Online Lecture: ‘Laws of Empire and Laws of Nations: Reflections on the Rule of Law in Crown-Indigenous Relations in North America’

The British Empire was an elaborate project of systematic violence and the juridical ideal of the ‘rule of law’ was one weapon in the coloniser’s arsenal. Or at least this is a theme developed within the growing literature on Empire (e.g., Caroline Elkins, Legacy of Violence: A History of the British Empire (London: Penguin, 2022)).

In many ways, this theme contextualises a general point advanced by certain legal philosophers — the idea that, to borrow from Professor Joseph Raz (Fellow and Tutor in Law 1972-1985, Professorial Fellow 1985–2006, Emeritus Fellow 2006 – 2022), the rule of law sharpens the knife of law but does not tell us whether its use is just or unjust. This view has not gone unchallenged. E.P. Thompson insisted that even in the face of an unjust legal system the rule of law remains an unqualified human good (a surprising conclusion for a Marxist social historian).
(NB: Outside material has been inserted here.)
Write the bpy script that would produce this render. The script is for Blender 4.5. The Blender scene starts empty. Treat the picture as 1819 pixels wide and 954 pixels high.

In this month’s Balliol Online Lecture, Professor Mark Walters (Oliver Smithies Visiting Fellow) will give a presentation that will offer some reflections on competing approaches to the rule of law by drawing examples from the history of relations between the British Empire and Indigenous nations in North America. Was an intersocietal rule of law possible between such radically different societies? Examples will be considered of how treaty relations may be understood as an attempt, even if flawed, at building a kind of cross-cultural rule of law. And then conclude by offering some observations on how historic Crown-Indigenous treaties are relevant for the project of ‘reconciliation’ in the law of Canada today.

Professor Mark Walters, from Queen’s University, Ontario, is recognised as one of Canada’s leading scholars in public and constitutional law, legal history and legal theory. He has researched and published extensively in these areas, with a special emphasis on the rights of Indigenous peoples, institutional structures and the history of legal ideas. His work on the rights of Indigenous peoples, focused on treaty relations between the Crown and Canada’s Indigenous nations, has been cited by the Supreme Court of Canada, as well as by courts in Australia and New Zealand. Professor Walters also writes on the rule of law and is the author of A.V. Dicey and the Common Law Constitutional Tradition: A Legal Turn of Mind (Cambridge University Press, 2020).